_Directive_. In the listing below, locate the line that contains "by 1440 pixels." and the line that contains "deck = N.new('ShaderNodeCombineXYZ');". Restate word for word those two lines and every line between them, and nothing else.

_Raw records_.
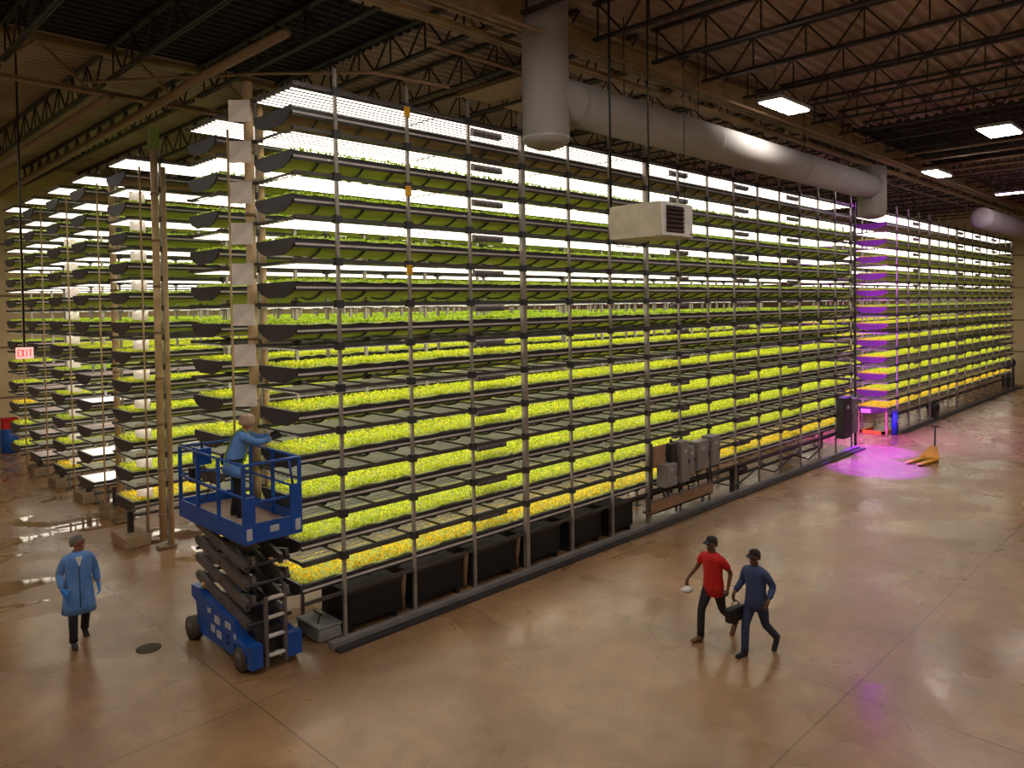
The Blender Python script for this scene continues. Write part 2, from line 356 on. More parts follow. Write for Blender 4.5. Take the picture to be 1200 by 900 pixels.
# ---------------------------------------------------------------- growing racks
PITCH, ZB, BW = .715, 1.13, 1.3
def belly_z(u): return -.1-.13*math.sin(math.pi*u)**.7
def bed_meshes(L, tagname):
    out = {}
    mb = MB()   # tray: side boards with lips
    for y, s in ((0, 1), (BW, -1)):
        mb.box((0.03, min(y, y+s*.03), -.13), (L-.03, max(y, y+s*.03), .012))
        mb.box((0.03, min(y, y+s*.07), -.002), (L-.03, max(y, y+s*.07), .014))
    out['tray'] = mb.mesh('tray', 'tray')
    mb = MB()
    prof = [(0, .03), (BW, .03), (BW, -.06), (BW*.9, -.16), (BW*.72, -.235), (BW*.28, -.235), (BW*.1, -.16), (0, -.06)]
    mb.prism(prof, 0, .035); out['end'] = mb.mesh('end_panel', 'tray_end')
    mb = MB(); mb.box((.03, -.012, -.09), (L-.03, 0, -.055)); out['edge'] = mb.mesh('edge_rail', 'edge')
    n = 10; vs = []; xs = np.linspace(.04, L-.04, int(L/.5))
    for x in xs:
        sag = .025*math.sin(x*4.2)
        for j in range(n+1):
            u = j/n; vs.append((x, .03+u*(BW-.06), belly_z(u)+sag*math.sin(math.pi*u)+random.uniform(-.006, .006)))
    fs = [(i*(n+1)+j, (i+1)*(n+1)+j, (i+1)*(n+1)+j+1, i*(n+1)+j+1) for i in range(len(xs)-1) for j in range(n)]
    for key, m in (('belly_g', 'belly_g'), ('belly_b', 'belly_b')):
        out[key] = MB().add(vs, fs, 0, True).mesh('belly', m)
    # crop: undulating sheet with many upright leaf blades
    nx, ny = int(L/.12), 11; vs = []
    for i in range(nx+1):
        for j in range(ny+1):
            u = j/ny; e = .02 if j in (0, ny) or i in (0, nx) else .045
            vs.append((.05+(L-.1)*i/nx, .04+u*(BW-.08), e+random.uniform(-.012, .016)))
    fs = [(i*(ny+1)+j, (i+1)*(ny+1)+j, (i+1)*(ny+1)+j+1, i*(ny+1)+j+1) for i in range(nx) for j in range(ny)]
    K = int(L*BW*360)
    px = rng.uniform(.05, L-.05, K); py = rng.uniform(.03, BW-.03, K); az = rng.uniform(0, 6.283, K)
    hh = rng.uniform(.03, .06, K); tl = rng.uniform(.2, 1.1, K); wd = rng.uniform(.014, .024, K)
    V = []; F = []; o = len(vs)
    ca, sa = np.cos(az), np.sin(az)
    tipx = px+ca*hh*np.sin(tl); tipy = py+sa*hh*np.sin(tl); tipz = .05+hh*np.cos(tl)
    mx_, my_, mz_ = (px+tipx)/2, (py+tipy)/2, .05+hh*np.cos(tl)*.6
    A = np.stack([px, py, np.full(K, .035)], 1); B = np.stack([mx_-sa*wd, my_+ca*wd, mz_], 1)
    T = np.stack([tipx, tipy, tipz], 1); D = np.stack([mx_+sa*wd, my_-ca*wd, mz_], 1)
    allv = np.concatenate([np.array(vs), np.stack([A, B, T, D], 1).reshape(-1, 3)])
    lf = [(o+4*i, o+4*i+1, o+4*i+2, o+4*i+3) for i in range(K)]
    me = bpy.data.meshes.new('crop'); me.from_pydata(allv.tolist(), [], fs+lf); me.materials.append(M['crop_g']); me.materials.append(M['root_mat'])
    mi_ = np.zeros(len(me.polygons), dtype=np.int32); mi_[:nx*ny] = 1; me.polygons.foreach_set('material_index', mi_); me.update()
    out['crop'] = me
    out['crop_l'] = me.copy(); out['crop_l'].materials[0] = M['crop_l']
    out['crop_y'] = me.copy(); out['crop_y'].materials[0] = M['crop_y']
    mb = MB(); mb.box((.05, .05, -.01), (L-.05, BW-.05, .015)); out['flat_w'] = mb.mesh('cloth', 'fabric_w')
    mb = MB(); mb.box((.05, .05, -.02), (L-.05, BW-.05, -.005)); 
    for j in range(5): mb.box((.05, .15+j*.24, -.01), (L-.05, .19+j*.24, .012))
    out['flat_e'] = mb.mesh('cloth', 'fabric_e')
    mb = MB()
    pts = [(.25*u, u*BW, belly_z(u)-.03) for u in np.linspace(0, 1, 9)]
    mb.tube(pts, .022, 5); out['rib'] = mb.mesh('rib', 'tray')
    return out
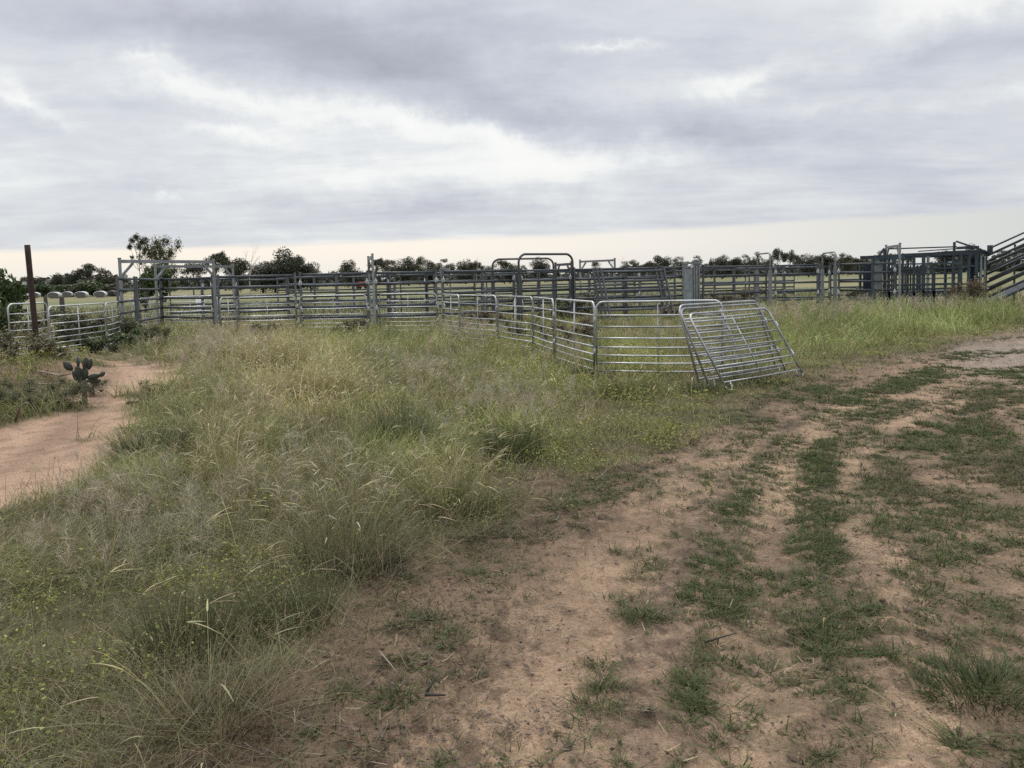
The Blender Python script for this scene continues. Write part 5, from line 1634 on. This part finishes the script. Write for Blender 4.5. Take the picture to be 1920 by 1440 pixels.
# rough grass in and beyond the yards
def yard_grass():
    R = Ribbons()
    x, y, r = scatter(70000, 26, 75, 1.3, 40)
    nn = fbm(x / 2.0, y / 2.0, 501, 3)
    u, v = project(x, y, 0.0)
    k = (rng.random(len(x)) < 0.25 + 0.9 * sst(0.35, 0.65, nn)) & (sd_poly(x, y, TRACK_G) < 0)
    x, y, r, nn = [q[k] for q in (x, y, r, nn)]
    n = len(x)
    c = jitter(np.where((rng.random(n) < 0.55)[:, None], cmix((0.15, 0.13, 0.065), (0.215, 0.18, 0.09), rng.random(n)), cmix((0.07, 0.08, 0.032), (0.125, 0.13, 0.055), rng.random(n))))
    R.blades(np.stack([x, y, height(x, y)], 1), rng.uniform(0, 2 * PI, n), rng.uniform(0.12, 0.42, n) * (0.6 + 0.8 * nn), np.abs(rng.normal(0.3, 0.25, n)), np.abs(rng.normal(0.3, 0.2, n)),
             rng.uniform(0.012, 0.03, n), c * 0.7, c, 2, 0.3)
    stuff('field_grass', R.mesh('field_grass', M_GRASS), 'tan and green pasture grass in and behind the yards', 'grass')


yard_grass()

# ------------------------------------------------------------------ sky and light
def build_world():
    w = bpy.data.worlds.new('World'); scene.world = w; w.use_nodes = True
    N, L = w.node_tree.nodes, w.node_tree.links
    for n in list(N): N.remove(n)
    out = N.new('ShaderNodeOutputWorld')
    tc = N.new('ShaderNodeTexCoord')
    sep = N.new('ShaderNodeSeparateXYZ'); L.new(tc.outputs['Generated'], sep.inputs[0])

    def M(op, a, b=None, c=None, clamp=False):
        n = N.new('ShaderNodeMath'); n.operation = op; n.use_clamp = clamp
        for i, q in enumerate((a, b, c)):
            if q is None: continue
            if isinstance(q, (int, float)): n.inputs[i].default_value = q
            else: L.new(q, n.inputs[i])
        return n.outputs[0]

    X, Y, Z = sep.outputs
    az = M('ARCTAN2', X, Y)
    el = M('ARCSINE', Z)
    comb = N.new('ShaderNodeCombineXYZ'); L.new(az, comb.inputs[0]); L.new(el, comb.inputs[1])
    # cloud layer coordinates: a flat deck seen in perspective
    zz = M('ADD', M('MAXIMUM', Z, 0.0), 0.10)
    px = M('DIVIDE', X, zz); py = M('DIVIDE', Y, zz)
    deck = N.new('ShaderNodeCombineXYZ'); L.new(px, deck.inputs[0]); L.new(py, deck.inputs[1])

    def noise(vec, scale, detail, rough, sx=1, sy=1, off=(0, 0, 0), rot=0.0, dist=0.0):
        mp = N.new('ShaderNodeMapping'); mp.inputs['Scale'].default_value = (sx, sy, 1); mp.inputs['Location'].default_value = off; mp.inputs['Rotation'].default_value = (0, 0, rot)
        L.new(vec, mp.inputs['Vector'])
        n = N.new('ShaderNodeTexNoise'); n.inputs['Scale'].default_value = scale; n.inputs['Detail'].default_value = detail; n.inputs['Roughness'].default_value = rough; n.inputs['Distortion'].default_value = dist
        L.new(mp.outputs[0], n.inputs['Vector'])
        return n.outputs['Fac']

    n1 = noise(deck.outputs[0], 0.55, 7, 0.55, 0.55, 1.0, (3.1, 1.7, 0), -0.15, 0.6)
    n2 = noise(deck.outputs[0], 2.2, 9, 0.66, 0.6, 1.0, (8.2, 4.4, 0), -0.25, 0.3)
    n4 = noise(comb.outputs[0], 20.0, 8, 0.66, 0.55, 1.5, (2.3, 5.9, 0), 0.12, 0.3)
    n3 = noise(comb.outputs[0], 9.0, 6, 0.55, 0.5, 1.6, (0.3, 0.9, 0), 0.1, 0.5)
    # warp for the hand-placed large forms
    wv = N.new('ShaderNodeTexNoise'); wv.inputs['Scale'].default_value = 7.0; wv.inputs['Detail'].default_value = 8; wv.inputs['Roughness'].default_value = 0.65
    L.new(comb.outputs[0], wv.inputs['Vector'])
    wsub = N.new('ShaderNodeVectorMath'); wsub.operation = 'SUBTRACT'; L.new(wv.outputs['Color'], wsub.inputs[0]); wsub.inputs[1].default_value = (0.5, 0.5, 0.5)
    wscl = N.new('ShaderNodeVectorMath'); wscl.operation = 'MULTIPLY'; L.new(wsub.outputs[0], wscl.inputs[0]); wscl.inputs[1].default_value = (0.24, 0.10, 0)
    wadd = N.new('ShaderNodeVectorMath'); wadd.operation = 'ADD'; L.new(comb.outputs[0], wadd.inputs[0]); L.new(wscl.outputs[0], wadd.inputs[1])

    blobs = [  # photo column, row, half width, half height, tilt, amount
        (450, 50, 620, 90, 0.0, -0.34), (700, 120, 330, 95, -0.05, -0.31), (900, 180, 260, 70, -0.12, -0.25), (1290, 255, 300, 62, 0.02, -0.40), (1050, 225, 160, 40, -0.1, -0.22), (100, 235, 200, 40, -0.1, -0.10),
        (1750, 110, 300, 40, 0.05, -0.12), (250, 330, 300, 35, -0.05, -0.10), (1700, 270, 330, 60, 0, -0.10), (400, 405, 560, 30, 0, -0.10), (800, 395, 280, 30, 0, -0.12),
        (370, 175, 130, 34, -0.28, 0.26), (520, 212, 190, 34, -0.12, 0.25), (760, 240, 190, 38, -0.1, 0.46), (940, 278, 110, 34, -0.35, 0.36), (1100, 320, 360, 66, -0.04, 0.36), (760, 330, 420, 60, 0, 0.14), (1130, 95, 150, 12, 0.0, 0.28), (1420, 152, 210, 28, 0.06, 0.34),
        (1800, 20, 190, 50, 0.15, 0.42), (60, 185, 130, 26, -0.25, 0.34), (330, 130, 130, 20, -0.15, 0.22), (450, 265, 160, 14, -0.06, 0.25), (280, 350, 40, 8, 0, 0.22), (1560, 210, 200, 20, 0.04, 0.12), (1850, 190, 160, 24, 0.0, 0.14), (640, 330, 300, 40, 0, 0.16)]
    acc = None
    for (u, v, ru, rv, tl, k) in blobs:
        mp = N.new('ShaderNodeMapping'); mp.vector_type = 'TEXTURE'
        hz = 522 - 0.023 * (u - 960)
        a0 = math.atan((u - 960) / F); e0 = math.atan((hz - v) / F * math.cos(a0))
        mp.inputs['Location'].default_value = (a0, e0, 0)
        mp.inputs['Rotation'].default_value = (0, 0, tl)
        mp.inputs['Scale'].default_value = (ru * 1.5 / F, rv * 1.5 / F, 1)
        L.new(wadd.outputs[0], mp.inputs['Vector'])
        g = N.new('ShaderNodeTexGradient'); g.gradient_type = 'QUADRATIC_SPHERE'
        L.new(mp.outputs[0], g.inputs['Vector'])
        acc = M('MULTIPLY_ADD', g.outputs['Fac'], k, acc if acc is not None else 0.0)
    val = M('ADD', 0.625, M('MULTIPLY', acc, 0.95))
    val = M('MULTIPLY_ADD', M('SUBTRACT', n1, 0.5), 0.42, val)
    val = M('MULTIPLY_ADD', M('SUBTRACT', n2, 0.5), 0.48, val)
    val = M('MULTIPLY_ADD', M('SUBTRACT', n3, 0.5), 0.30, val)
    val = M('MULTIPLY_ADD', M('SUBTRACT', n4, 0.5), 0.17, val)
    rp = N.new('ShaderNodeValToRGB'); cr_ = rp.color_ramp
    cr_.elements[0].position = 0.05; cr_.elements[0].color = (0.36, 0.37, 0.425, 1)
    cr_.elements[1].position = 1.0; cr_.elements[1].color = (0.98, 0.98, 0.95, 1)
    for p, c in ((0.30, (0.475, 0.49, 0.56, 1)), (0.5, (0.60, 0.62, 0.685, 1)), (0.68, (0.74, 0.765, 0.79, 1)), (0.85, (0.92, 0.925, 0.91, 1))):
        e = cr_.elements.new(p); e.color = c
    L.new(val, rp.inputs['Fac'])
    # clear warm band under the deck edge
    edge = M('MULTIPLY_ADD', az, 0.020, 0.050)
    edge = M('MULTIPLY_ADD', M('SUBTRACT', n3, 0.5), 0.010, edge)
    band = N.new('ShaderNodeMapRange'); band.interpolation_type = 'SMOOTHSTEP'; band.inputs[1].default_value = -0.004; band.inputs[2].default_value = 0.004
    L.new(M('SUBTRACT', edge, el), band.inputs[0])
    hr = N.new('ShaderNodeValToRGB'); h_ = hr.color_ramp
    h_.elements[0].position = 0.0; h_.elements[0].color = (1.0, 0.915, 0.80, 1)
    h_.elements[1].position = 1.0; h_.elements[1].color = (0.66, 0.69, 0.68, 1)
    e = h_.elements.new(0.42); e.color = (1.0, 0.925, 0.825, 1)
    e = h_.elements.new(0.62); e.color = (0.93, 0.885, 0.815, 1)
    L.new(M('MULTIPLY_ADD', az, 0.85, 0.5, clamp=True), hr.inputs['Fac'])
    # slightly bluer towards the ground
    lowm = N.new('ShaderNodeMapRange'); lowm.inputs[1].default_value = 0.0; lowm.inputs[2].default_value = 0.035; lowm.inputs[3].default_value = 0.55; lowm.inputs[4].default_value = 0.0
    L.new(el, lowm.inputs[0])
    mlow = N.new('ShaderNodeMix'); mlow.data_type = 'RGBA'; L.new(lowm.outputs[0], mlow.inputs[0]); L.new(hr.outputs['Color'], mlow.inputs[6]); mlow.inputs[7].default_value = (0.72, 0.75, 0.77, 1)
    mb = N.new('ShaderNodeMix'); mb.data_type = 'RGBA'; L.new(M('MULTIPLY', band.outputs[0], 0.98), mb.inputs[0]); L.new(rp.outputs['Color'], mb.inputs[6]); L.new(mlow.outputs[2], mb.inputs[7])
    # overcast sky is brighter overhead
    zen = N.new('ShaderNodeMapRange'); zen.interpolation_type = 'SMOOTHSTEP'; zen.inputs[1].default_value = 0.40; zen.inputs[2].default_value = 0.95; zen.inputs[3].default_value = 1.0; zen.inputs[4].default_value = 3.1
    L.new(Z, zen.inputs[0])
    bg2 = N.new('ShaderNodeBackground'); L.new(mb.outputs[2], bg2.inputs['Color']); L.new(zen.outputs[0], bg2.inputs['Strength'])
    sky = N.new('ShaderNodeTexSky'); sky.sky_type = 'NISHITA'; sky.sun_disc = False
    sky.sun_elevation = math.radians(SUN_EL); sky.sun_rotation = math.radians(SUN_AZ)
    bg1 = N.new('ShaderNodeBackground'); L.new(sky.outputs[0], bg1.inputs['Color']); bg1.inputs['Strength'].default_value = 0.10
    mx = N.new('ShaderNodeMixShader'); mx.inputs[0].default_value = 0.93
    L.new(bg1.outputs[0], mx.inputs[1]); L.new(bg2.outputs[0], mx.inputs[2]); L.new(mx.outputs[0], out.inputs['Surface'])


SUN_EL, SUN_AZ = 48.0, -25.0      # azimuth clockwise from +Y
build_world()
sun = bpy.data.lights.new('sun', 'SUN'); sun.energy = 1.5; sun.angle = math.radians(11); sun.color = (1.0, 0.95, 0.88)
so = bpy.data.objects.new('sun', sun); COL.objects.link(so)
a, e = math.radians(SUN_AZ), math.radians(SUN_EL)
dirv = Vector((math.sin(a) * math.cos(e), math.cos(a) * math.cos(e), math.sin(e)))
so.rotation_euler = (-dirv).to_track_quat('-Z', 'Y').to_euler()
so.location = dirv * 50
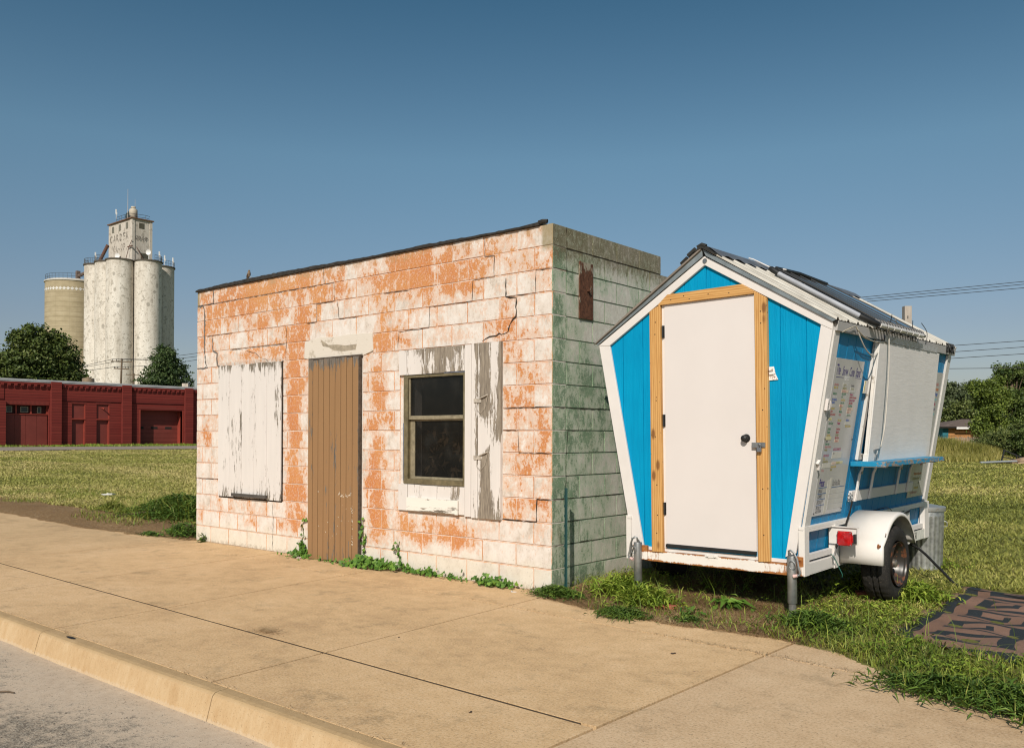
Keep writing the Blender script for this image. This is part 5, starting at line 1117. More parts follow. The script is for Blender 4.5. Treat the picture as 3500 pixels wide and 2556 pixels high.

_Output for this task_.
The Blender Python script for this scene continues. Write part 5, from line 1634 on. This part finishes the script. Write for Blender 4.5. Take the picture to be 1920 by 1440 pixels.
# rough grass in and beyond the yards
def yard_grass():
    R = Ribbons()
    x, y, r = scatter(70000, 26, 75, 1.3, 40)
    nn = fbm(x / 2.0, y / 2.0, 501, 3)
    u, v = project(x, y, 0.0)
    k = (rng.random(len(x)) < 0.25 + 0.9 * sst(0.35, 0.65, nn)) & (sd_poly(x, y, TRACK_G) < 0)
    x, y, r, nn = [q[k] for q in (x, y, r, nn)]
    n = len(x)
    c = jitter(np.where((rng.random(n) < 0.55)[:, None], cmix((0.15, 0.13, 0.065), (0.215, 0.18, 0.09), rng.random(n)), cmix((0.07, 0.08, 0.032), (0.125, 0.13, 0.055), rng.random(n))))
    R.blades(np.stack([x, y, height(x, y)], 1), rng.uniform(0, 2 * PI, n), rng.uniform(0.12, 0.42, n) * (0.6 + 0.8 * nn), np.abs(rng.normal(0.3, 0.25, n)), np.abs(rng.normal(0.3, 0.2, n)),
             rng.uniform(0.012, 0.03, n), c * 0.7, c, 2, 0.3)
    stuff('field_grass', R.mesh('field_grass', M_GRASS), 'tan and green pasture grass in and behind the yards', 'grass')


yard_grass()

# ------------------------------------------------------------------ sky and light
def build_world():
    w = bpy.data.worlds.new('World'); scene.world = w; w.use_nodes = True
    N, L = w.node_tree.nodes, w.node_tree.links
    for n in list(N): N.remove(n)
    out = N.new('ShaderNodeOutputWorld')
    tc = N.new('ShaderNodeTexCoord')
    sep = N.new('ShaderNodeSeparateXYZ'); L.new(tc.outputs['Generated'], sep.inputs[0])

    def M(op, a, b=None, c=None, clamp=False):
        n = N.new('ShaderNodeMath'); n.operation = op; n.use_clamp = clamp
        for i, q in enumerate((a, b, c)):
            if q is None: continue
            if isinstance(q, (int, float)): n.inputs[i].default_value = q
            else: L.new(q, n.inputs[i])
        return n.outputs[0]

    X, Y, Z = sep.outputs
    az = M('ARCTAN2', X, Y)
    el = M('ARCSINE', Z)
    comb = N.new('ShaderNodeCombineXYZ'); L.new(az, comb.inputs[0]); L.new(el, comb.inputs[1])
    # cloud layer coordinates: a flat deck seen in perspective
    zz = M('ADD', M('MAXIMUM', Z, 0.0), 0.10)
    px = M('DIVIDE', X, zz); py = M('DIVIDE', Y, zz)
    deck = N.new('ShaderNodeCombineXYZ'); L.new(px, deck.inputs[0]); L.new(py, deck.inputs[1])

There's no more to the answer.